Barnlitteratur och interkulturellt lärande i engelskundervisning -En undersökning av barnlitteraturen och värdegrunden i åk 4–6

Bergenbrant, Shaista January 2020 (has links)
The Swedish society is becoming more and more multicultural. This means that the classrooms today consist of students from various backgrounds and cultures. According to the Swedish curriculum for primary school, it should be a social and cultural meeting place for children from various backgrounds and cultures, so that they can learn to live together in harmony through their education. Many researchers around the world come to the conclusion that children’s literature can be used to teach topics such as culture and cultural awareness and to create intercultural learning. Despite this agreement, however, children’s literature is not frequently used in the English classroom in grades 4-6 in Sweden. The purpose of this study is to examine how English children’s literature can be used in grades 4-6 to teach the ethical values reflected in the Swedish curriculum, especially those that concern integration.

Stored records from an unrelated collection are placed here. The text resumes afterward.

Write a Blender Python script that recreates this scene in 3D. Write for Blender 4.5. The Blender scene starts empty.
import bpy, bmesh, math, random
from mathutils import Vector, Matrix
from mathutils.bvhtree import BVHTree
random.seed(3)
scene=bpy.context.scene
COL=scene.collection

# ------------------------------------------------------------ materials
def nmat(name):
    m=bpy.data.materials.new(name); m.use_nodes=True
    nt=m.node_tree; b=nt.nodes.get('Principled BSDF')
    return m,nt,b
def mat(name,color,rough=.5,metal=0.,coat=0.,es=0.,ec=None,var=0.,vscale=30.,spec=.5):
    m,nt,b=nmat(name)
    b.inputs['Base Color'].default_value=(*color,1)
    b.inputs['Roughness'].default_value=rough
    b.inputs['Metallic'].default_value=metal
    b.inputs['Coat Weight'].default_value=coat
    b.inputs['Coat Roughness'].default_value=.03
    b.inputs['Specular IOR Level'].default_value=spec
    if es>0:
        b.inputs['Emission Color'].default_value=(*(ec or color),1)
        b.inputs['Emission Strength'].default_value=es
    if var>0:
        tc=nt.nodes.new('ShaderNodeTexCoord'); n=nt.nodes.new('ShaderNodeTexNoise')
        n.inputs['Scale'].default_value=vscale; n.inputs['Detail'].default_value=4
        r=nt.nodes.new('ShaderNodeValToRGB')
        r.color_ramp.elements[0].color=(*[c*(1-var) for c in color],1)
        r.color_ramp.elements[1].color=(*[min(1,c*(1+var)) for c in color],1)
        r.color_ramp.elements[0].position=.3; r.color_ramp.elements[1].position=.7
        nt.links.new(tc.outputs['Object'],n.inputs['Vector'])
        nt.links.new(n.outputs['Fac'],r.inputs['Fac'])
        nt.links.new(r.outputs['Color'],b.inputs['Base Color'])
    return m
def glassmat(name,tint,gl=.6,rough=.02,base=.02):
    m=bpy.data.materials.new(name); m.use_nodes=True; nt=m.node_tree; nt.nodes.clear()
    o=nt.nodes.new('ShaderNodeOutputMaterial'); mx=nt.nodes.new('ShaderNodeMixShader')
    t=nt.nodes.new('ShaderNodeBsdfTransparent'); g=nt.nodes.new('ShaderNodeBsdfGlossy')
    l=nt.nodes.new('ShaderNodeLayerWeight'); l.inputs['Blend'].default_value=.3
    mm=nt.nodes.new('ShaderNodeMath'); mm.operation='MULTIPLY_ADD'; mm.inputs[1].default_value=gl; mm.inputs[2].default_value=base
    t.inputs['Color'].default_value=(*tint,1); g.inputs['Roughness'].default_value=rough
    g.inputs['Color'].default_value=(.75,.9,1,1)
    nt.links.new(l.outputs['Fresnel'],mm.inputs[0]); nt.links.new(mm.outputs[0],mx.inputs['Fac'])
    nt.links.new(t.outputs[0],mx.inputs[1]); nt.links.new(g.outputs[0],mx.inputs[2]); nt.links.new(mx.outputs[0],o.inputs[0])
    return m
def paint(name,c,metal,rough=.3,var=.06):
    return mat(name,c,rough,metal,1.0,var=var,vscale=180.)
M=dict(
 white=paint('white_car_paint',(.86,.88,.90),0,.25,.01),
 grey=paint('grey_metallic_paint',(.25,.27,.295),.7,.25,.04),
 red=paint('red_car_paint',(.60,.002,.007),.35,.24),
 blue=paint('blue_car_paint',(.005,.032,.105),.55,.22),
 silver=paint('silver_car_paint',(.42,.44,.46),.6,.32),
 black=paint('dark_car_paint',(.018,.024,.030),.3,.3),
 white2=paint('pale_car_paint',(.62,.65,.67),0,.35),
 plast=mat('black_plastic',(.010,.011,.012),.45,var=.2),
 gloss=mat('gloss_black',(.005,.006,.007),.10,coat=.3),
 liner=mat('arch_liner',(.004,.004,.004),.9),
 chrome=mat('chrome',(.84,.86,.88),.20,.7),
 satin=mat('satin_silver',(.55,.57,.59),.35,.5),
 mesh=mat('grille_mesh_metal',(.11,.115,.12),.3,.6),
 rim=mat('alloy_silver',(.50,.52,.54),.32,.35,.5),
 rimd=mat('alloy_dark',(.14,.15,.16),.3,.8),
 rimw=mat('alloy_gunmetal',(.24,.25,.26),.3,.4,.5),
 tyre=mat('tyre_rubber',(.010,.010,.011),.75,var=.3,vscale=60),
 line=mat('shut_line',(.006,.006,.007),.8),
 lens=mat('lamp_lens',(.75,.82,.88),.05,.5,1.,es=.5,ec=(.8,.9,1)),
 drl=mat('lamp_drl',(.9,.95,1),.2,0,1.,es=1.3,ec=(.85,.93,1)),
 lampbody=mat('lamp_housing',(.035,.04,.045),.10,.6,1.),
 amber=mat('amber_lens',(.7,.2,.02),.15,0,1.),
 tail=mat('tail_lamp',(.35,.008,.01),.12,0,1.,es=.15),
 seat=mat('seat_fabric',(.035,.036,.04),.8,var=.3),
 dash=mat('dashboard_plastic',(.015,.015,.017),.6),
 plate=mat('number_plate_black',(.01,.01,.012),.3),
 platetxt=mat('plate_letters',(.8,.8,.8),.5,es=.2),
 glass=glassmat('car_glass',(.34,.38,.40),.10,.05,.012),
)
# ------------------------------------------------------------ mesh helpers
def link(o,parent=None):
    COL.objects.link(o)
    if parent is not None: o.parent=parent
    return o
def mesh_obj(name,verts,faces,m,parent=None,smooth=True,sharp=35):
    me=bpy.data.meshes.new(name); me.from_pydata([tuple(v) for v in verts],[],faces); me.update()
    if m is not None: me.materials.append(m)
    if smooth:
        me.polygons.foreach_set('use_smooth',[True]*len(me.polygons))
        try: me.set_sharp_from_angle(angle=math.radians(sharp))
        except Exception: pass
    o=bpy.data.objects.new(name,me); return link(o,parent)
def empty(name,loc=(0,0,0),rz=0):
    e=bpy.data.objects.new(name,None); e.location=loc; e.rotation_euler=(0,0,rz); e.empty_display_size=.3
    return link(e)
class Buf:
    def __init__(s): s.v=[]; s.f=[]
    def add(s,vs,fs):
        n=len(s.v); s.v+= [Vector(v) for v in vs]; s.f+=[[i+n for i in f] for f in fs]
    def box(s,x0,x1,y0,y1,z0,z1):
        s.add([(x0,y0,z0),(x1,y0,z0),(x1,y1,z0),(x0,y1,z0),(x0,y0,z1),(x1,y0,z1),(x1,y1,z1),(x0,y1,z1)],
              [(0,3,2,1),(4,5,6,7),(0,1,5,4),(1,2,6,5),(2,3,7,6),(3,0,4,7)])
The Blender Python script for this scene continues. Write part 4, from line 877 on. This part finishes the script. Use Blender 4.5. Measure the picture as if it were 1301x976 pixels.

I will look at selection criteria for children’s literature with the purpose to teach some of the ethical values from the Swedish curriculum in the second-language classroom. Two primary sources serve as examples: Anthony Browne, Voices in the park, and Patricia Polacco, Chicken Sunday. Through a final discussion of methods, such as Aidan Chambers’ book talk, I show how these books may indeed be used to integrate teaching of the fundamental values with English as a school subject.